Andrew Droz Palermo’s cinematographer is exquisite. I really need to do a special feature on directors and their DPs. It goes without saying that film is a collaborative medium, but in one where the auteur sensibility still permeates, it’s important to check that the helmer’s vision doesn’t work without a team that gets what the distinct vision for each movie is. From the lensman to the editor to the composer (and of course, the cast), if any of these is out of whack, the film suffers accordingly. When they’re all in place, magic can happen.

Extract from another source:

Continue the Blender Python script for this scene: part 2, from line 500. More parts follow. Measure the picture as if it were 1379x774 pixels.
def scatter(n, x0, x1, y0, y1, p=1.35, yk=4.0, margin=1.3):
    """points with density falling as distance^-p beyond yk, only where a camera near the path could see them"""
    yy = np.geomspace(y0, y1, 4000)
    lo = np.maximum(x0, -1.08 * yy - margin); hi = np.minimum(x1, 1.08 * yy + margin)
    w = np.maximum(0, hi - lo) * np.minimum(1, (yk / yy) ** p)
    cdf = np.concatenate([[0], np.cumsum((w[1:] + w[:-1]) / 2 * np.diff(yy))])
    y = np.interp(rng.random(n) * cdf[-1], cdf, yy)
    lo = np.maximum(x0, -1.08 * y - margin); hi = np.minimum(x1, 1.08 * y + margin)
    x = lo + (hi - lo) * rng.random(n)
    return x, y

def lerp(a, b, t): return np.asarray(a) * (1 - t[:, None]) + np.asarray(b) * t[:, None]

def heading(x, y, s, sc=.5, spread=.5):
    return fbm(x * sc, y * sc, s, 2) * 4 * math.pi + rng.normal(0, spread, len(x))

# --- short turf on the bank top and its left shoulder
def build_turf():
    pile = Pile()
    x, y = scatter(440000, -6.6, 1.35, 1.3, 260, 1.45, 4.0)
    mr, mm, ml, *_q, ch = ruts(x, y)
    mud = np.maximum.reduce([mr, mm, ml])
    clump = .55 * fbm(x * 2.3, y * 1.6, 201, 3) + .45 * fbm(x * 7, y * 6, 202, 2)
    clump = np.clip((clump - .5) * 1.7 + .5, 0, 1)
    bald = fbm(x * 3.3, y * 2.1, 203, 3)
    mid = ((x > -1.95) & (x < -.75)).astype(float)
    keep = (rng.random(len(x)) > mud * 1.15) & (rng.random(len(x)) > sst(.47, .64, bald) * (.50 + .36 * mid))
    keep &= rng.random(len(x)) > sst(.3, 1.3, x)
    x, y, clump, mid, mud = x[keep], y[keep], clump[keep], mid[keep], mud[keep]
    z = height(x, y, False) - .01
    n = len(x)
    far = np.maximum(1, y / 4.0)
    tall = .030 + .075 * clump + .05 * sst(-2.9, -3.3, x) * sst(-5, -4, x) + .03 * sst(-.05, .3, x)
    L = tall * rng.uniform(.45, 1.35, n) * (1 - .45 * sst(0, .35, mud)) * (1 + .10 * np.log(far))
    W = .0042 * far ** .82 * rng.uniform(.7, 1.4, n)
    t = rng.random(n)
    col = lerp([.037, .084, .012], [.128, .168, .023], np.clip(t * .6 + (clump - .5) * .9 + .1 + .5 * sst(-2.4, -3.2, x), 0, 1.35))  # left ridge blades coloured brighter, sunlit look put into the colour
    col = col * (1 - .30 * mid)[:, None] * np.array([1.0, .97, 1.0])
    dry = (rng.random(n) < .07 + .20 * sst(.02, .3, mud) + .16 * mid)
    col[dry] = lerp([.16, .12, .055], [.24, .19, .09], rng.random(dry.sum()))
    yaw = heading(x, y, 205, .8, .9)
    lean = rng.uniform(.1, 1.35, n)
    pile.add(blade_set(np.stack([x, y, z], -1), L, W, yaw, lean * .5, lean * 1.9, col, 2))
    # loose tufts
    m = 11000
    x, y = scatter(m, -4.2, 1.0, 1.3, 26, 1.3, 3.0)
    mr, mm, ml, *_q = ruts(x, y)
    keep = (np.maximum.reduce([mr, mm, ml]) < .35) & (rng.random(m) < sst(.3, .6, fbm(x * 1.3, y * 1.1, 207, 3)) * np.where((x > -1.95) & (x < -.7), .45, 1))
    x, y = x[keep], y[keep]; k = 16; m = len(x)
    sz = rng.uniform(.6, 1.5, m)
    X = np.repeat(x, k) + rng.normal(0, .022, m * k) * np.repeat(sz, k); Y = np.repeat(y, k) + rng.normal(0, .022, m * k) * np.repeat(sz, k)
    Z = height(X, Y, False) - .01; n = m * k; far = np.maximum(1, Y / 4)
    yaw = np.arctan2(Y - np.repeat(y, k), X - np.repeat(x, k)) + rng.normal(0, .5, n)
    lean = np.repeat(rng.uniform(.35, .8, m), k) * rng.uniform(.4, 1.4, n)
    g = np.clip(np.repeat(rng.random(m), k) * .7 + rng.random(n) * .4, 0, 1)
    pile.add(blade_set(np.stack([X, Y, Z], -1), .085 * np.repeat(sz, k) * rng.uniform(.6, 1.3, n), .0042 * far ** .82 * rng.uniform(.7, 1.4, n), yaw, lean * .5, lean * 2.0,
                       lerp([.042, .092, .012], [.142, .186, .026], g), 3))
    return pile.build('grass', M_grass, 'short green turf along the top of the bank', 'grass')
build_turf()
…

I haven’t given much wordage to the other performers. Aside from Dev Patel’s Gawain, the most realized characters are Joel Edgerton’s Lord and Vikander’s Essel and her turn as Edgerton’s wife. That said, Choudhury’s Morgana leaves a deep impression of whose command of the ancient ways runs deep. Sean Harris’s Arthur is sketched out well enough to give some idea of who he is, but in general, this is Patel’s movie.


Notes


1. In the cast listings, Sean Harris is listed as “the King”, Alice Dickie as “the Queen”, Sarita Choudhury as “Mother”; I hope I’m not forcing interpretations here, but I find it easier to keep track of the story in my mind if the names are restored to the respective characters. Now having said that, it occurs to me that it would make sense if the reason the cast is so listed is to support Lowery’r distinct authorial voice here. 


2. Raffel, Burton. Sir Gawain and the Green Knight. New American Library. New York. 1970.